I can’t make out the mystery word, but I took a good look at the rest of the sentence and have these thoughts that I hope might spark something with somebody else.
Initial thoughts - (assumption that this was written by one person)
1. Note how spaced out the writing is: ‘tanks’ at the end of the first line, and ‘mfgrs’ at the end of the second. See how much space each of these five letter words uses. Whoever wrote this writes in a relaxed spacing of letters that suggests the mystery word might well include less (not more) letters than first meets the eye.
2. Note the spacing of ‘installed’ at the start of the second line, immediately below the ‘mystery word’. At nine letters, it takes up about the same space as the mystery word. From this, I believe the mystery word is nine letters long.

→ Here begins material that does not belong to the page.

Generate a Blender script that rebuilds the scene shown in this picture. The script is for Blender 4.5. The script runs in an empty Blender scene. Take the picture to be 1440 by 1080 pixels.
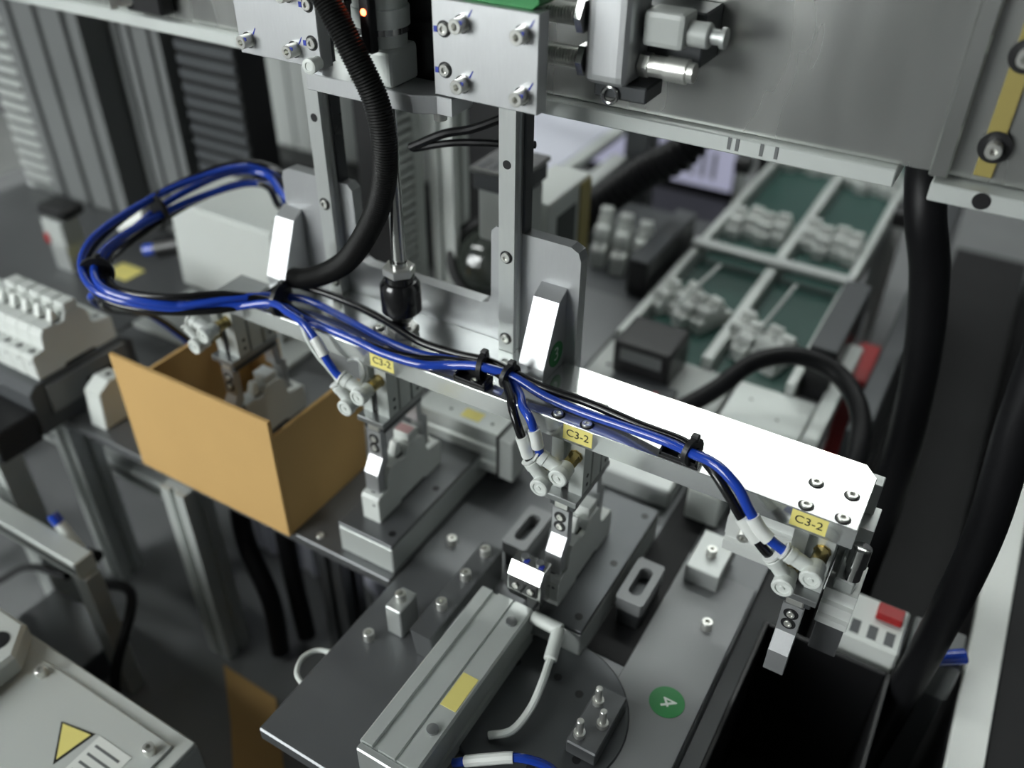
import bpy, bmesh, math, random
from mathutils import Vector, Matrix

random.seed(7)
PI = math.pi
scene = bpy.context.scene
COL = scene.collection

# ------------------------------------------------------------------ camera
yaw, pitch, roll, fpx = 0.525694, 0.639249, 0.012664, 1239.0
ca, sa, cb, sb, cc, sc_ = math.cos(yaw), math.sin(yaw), math.cos(pitch), math.sin(pitch), math.cos(roll), math.sin(roll)
FW = Vector((-sa * cb, ca * cb, -sb)); RT = Vector((ca, sa, 0)); UP = RT.cross(FW)
R2 = RT * cc + UP * sc_; U2 = UP * cc - RT * sc_
cam_d = bpy.data.cameras.new('camera'); cam = bpy.data.objects.new('camera', cam_d); COL.objects.link(cam)
cam.matrix_world = Matrix(((R2.x, U2.x, -FW.x, 0.0), (R2.y, U2.y, -FW.y, -0.4), (R2.z, U2.z, -FW.z, 1.4), (0, 0, 0, 1)))
cam_d.sensor_width = 36.0; cam_d.lens = fpx / 1440 * 36
cam_d.clip_start = 0.02; cam_d.clip_end = 50
cam_d.dof.use_dof = True; cam_d.dof.focus_distance = 0.55; cam_d.dof.aperture_fstop = 3.2
scene.camera = cam

# ------------------------------------------------------------------ world, exposure
world = bpy.data.worlds.new('world'); scene.world = world; world.use_nodes = True
world.node_tree.nodes['Background'].inputs[0].default_value = (0.5, 0.52, 0.52, 1)
world.node_tree.nodes['Background'].inputs[1].default_value = 0.05
vs = scene.view_settings
vs.view_transform = 'Standard'; vs.look = 'None'; vs.exposure = 0.0; vs.gamma = 1.0; vs.use_curve_mapping = False
LAMP = 18.0     # radiance of the ceiling tube fixtures

# ------------------------------------------------------------------ materials
def M(name, col, rough=0.5, metal=0.0, nv=0.08, ns=60.0, bump=0.0, coat=0.0, emis=None, stretch=None, trans=0.0, rv=0.0, spec=0.5):
    m = bpy.data.materials.new(name); m.use_nodes = True
    nt = m.node_tree; b = nt.nodes['Principled BSDF']
    b.inputs['Roughness'].default_value = rough; b.inputs['Metallic'].default_value = metal
    b.inputs['Coat Weight'].default_value = coat; b.inputs['Coat Roughness'].default_value = 0.08
    b.inputs['Transmission Weight'].default_value = trans; b.inputs['Specular IOR Level'].default_value = spec
    tc = nt.nodes.new('ShaderNodeTexCoord'); mp = nt.nodes.new('ShaderNodeMapping')
    mp.inputs['Scale'].default_value = stretch or (1, 1, 1)
    nz = nt.nodes.new('ShaderNodeTexNoise'); nz.inputs['Scale'].default_value = ns; nz.inputs['Detail'].default_value = 3
    mx = nt.nodes.new('ShaderNodeMix'); mx.data_type = 'RGBA'
    mx.inputs[6].default_value = (*[max(0, c * (1 - nv)) for c in col], 1)
    mx.inputs[7].default_value = (*[min(1, c * (1 + nv)) for c in col], 1)
    nt.links.new(tc.outputs['Object'], mp.inputs[0]); nt.links.new(mp.outputs[0], nz.inputs['Vector'])
    nt.links.new(nz.outputs['Fac'], mx.inputs[0]); nt.links.new(mx.outputs[2], b.inputs['Base Color'])
    if rv:
        mr = nt.nodes.new('ShaderNodeMapRange'); mr.inputs[3].default_value = max(0.02, rough - rv); mr.inputs[4].default_value = rough + rv
        nt.links.new(nz.outputs['Fac'], mr.inputs[0]); nt.links.new(mr.outputs[0], b.inputs['Roughness'])
    if bump:
        bp = nt.nodes.new('ShaderNodeBump'); bp.inputs['Strength'].default_value = bump; bp.inputs['Distance'].default_value = 0.0005
        nt.links.new(nz.outputs['Fac'], bp.inputs['Height']); nt.links.new(bp.outputs[0], b.inputs['Normal'])
    if emis:
        b.inputs['Emission Color'].default_value = (*emis[0], 1); b.inputs['Emission Strength'].default_value = emis[1]
    return m
ALU = M('brushed_aluminium', (0.68, 0.70, 0.69), 0.15, 0.82, 0.05, 90, 0.015, stretch=(1, 14, 14), rv=0.02)
ALUV = M('milled_aluminium', (0.57, 0.58, 0.59), 0.40, 0.85, 0.05, 120, 0.05, stretch=(10, 10, 1), rv=0.05)
ANOD = M('anodised_grey', (0.50, 0.52, 0.51), 0.42, 0.6, 0.05, 40)
ANODL = M('anodised_pale', (0.60, 0.63, 0.61), 0.45, 0.45, 0.05, 40)
STEEL = M('polished_steel', (0.60, 0.60, 0.59), 0.16, 1.0, 0.06, 50, rv=0.05)
STEELD = M('dull_steel', (0.36, 0.37, 0.37), 0.35, 0.9, 0.10, 40, rv=0.08)
STAIN = M('stainless_sheet', (0.55, 0.56, 0.54), 0.27, 0.92, 0.30, 7, 0.0, stretch=(3.0, 1, 0.7), rv=0.10)  # stretched colour noise paints in the light streaks a reflection would give
CHROME = M('bolt_chrome', (0.78, 0.78, 0.74), 0.30, 0.85, 0.03)
RAILM = M('ground_rail_steel', (0.64, 0.66, 0.65), 0.36, 0.85, 0.04, 60, stretch=(8, 8, 1))
BLACKM = M('black_metal', (0.012, 0.012, 0.013), 0.22, 0.3, 0.1, coat=0.5)
BLACKS = M('black_satin', (0.016, 0.016, 0.017), 0.6, 0.0, 0.3, 12, spec=0.25)
ANODW = M('bright_anodised', (0.74, 0.76, 0.74), 0.38, 0.30, 0.03, 40)
BLACK = M('black_plastic', (0.010, 0.010, 0.011), 0.38, 0.0, 0.15)
RUBBER = M('black_rubber', (0.006, 0.006, 0.007), 0.45, 0.0, 0.15, 200, 0.1, spec=0.22)
MESHB = M('braided_sleeve', (0.007, 0.007, 0.007), 0.42, 0.0, 0.4, 900, 0.3, spec=0.35)
TUBEB = M('black_tube', (0.006, 0.006, 0.007), 0.20, 0.0, 0.1, coat=0.15, spec=0.4)
BLUE = M('blue_tube', (0.012, 0.055, 0.42), 0.14, 0.0, 0.06, coat=0.5)
BLUEMARK = M('blue_paint_mark', (0.02, 0.04, 0.35), 0.5)
WHITE = M('white_plastic', (0.66, 0.69, 0.66), 0.38, 0.0, 0.03)
SLEEVE = M('white_sleeve', (0.78, 0.80, 0.77), 0.45, 0.0, 0.02)
BRKR = M('breaker_plastic', (0.64, 0.665, 0.64), 0.42, 0.0, 0.03, 30)
PALE2 = M('light_grey_paint', (0.52, 0.545, 0.525), 0.42, 0.0, 0.03, 20)
STRIPM = M('worn_grey_steel', (0.22, 0.225, 0.23), 0.5, 0.3, 0.12, 18)
GREYP = M('grey_paint', (0.15, 0.157, 0.157), 0.4, 0.0, 0.05, 20)
PALE = M('pale_paint', (0.40, 0.42, 0.405), 0.4, 0.0, 0.03, 20)
DARKG = M('dark_grey_paint', (0.07, 0.075, 0.08), 0.4, 0.1, 0.15, 20)
MIDG = M('mid_grey_steel', (0.15, 0.155, 0.16), 0.36, 0.55, 0.12, 14, rv=0.08)
DARKS = M('dark_steel', (0.10, 0.105, 0.11), 0.32, 0.7, 0.2, 20, rv=0.1)
YEL = M('label_yellow', (0.86, 0.76, 0.24), 0.55, 0.0, 0.03)
YELS = M('strip_yellow', (0.30, 0.245, 0.07), 0.5, 0.0, 0.05)
INK = M('ink', (0.015, 0.013, 0.01), 0.6)
INKW = M('white_ink', (0.75, 0.82, 0.76), 0.5)
GREENS = M('sticker_green', (0.02, 0.22, 0.055), 0.45)
BELT = M('belt_green', (0.022, 0.070, 0.058), 0.38, 0.0, 0.15, 25)
CARD = M('cardboard', (0.56, 0.35, 0.13), 0.8, 0.0, 0.07, 12, 0.1)
BRASS = M('brass', (0.42, 0.33, 0.14), 0.24, 1.0, 0.1)
RED = M('red_plastic', (0.35, 0.012, 0.014), 0.4)
PINK = M('pink_print', (0.55, 0.33, 0.32), 0.5)
LED = M('red_led', (0.8, 0.1, 0.05), 0.3, emis=((1.0, 0.12, 0.04), 14.0))
GLASSD = M('lens_glass', (0.03, 0.035, 0.03), 0.05, 0.0, 0.1, coat=1.0)
SCREEN = M('lit_screen', (0.3, 0.3, 0.4), 0.3, emis=((0.52, 0.53, 0.70), 0.55))
PAPER = M('paper', (0.62, 0.63, 0.72), 0.7, 0.0, 0.02)
WALLM = M('wall_paint', (0.24, 0.24, 0.25), 0.8, 0.0, 0.04, 3)
CEILM = M('ceiling_paint', (0.16, 0.165, 0.165), 0.85, 0.0, 0.04, 3)
FLOORM = M('floor_epoxy', (0.34, 0.35, 0.34), 0.35, 0.0, 0.2, 4)
KEYGLOW = M('added_key_glow', (0.8, 0.85, 0.9), 0.5, emis=((0.96, 1.0, 0.99), 15.0))  # emitter for the added key light panel behind the camera
LAMPM = M('lamp_diffuser', (0.9, 0.9, 0.9), 0.5, emis=((0.95, 1.0, 0.97), LAMP))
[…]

3. I do not believe the mystery word is two words totaling nine letters as the gaps between the words are consistently prominent and I do not see any gaps in the mystery word to suggest it’s actually two words.
4. Note the ‘tails’ hanging down below the line of the letters ‘g’ and ‘f’ in ‘fuel’ ‘by’ ‘original’ and ‘mfgrs’. The tails are distinct ‘fat’ loops compared to the upper strokes in ‘f’, ‘t’, and ‘d’. I do not see any trace of a ‘fat tail’ in the first work - I don’t think there’s letter with a tail: p, g, y, etc.
5. Note the letters ‘t’ in ‘tanks’ and ‘installed’. The upper portion of the ‘t’ is a single line (not a loop), and has a distinct ‘cross’ to make the ‘t’. The letter ‘f’ in ‘fuel’ cannot be mistaken for a ‘t’ (fat loop below); it looks like the mystery word has two ‘t’s with two letters between them.
6. Note the ‘s’ in ‘mfgrs’. It looks similar to the small letter just prior to the second ‘t’. ‘st’
What I think I’m looking at is a capital letter followed by two small letters then a ‘t’; one more small letter and then ‘st’. The last three are almost nonexistent, but look to me like three small letters and a ‘d’. Some endings that meet these criteria include: timed, tuned, but they dont’ fit with the rest of the word.
Just my two cents. Time to feed the livestock, but I’ll get back to this after dinner.